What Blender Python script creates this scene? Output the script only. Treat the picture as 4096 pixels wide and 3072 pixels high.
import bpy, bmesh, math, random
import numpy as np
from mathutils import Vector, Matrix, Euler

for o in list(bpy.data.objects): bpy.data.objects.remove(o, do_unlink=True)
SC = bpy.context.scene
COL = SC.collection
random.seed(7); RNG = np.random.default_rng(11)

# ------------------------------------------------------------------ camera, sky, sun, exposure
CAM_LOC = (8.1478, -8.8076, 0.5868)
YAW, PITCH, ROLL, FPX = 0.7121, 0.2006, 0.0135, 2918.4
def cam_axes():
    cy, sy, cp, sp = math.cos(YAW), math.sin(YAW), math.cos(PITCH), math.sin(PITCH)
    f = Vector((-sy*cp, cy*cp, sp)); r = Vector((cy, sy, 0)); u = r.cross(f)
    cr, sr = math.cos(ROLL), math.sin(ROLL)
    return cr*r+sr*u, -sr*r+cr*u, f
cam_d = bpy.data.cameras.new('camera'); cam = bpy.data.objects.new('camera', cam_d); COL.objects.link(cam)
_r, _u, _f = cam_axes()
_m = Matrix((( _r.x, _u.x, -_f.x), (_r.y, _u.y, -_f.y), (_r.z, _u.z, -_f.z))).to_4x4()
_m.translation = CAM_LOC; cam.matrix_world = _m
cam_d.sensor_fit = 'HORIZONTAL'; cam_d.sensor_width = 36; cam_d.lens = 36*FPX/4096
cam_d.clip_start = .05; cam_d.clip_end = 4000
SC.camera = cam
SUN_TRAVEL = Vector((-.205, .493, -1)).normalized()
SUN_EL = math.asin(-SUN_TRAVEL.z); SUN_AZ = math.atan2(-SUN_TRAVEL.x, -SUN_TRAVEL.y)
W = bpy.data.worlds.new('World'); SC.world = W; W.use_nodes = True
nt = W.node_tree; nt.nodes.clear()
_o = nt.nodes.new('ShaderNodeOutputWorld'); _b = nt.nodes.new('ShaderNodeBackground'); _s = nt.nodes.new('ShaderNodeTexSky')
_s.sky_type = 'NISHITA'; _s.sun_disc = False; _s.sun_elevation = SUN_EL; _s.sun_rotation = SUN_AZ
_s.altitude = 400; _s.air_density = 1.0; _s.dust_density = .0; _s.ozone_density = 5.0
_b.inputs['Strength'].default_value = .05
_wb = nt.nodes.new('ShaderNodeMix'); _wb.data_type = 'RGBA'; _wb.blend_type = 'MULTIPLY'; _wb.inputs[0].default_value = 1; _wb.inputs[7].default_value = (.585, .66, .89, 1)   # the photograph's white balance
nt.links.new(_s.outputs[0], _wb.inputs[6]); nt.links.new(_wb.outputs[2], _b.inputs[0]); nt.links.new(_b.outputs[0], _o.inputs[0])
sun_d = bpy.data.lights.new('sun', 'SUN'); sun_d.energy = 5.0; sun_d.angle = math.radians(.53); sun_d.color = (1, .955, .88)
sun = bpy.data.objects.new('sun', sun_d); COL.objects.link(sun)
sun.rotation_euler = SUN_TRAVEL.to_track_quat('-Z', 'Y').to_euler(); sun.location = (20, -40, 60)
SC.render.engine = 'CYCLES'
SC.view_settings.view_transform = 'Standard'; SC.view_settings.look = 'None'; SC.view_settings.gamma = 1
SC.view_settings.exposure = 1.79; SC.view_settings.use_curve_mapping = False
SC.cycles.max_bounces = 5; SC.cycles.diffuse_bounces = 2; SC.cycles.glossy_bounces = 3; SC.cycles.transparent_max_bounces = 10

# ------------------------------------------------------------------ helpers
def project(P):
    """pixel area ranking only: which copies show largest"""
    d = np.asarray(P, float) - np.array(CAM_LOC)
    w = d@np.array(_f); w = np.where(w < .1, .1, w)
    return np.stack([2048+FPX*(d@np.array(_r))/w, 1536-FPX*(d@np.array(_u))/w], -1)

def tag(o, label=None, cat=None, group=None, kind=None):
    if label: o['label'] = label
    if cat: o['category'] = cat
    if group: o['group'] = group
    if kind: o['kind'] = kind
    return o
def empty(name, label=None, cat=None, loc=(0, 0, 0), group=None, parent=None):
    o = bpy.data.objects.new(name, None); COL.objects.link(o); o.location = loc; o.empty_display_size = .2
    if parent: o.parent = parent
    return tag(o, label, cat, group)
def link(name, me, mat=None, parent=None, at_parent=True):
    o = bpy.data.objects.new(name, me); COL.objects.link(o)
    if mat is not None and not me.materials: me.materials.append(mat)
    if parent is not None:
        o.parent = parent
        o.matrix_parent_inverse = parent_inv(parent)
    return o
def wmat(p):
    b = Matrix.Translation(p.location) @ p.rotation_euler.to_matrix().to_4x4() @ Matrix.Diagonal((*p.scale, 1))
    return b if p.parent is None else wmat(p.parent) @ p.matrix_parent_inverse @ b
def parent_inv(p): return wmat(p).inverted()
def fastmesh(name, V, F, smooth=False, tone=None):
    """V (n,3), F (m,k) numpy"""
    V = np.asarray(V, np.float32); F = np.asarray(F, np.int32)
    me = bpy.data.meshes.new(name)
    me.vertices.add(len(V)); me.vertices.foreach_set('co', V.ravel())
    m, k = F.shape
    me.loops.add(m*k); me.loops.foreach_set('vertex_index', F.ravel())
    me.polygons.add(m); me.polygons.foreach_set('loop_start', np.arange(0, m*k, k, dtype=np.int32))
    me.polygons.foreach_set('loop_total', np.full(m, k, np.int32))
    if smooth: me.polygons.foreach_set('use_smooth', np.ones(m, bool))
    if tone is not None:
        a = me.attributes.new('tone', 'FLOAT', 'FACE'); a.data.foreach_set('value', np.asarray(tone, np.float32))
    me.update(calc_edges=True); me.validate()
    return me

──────

TASK OBJECTIVE: Check each line above for the word "scene" and copy the ones that have it.

OUTPUT:
What Blender Python script creates this scene? Output the script only. Treat the picture as 4096 pixels wide and 3072 pixels high.
SC = bpy.context.scene